Cuando se desató la ola de violencia a inicios de septiembre, la prensa comenzó a notar señales de que la cobertura iba a ser complicada, explica Bustamante. En los meses anteriores, si pedían permiso a los grupos criminales para entrar a alguna zona roja, podían hacerlo. Pero en el último tiempo, cuando intentaron acceder a zonas en las que se daban los enfrentamientos, los miembros del cartel les impedían el paso y les advertían de que no publicaran nada sobre lo que estaba pasando en ciertos municipios, relata el defensor. Eso llevó a que los periodistas dejaran de ingresar a zonas rurales, abandonaran esas coberturas para no exponerse. “Nos estamos limitando a contar lo que ocurre dentro de la ciudad porque no hay forma segura de llegar a esos municipios”, comenta.
Al menos tres reporteros que prefieren no dar su nombre aseguraron que ahora toman precauciones extras para hacer su trabajo. No salir de noche, no acudir solo a una cobertura, a veces incluso no identificarse como periodistas. “La prensa está viviendo en un contexto de miedo”, dice el trabajador de El Debate. “Estamos intentando entender cuáles son los límites para que el contenido que escribes no te meta en problemas”. La redacción del periódico tiene estos días protección de la Guardia Nacional y la policía estatal, pero no saben cuánto tiempo va a durar.

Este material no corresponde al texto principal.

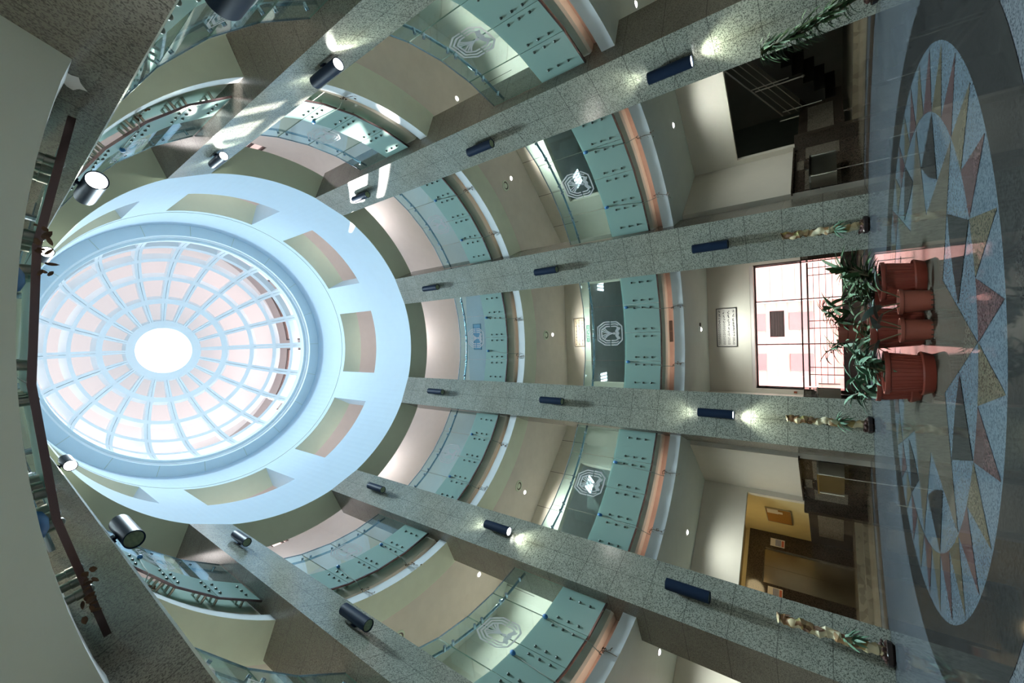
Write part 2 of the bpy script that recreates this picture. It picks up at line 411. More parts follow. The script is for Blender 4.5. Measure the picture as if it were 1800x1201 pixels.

Jhenny Bernal Arellano, directora del Instituto para la Protección de Personas Defensoras de Derechos Humanos y Periodistas de Sinaloa, admite que los más afectados son los reporteros de nota roja y que, en el último mes y medio, casi se triplicaron las denuncias por agresiones a los reporteros. “El clima de violencia persiste, hemos tenido varios sucesos que nos mantienen en alerta”, dice en entrevista telefónica. Las autoridades han intentado quitar hierro a la situación, que no deja de agravarse con el paso de las semanas. “Toda acción se queda pequeña para garantizar el trabajo de la prensa”, agrega.
Para Bernal, lo que vive la entidad es una “violencia extraordinaria” porque, a pesar de tener condiciones adversas normalmente, lo de ahora es extremo. Otro reportero local, que tampoco quiere dar su nombre, dice que “nunca había ocurrido algo así”. Varios periodistas recuerdan la época de pugna entre el Cartel de Sinaloa y los Beltrán Leyva como el último gran conflicto que atravesaron, que inició en 2008 y terminó casi dos años después. En aquella época, el semanario Ríodoce sufrió un ataque cuando dos agresores lanzaron una granada a la redacción.
Las experiencias aprendidas en aquella época, sin embargo, no quitan los temores de hoy. Los reporteros ya no pelean por quién tiene la exclusiva, quién llega primero al lugar de los hechos, o quién publica antes que nadie lo sucedido. Han optado por abandonar la competencia y priorizar la seguridad. “Las condiciones son bien difíciles, pero si dejamos de trabajar perdemos nuestra esencia”, dice el trabajador de El Debate. “El periodista en Sinaloa no es que sea valiente, es que ha aprendido a trabajar con miedo”.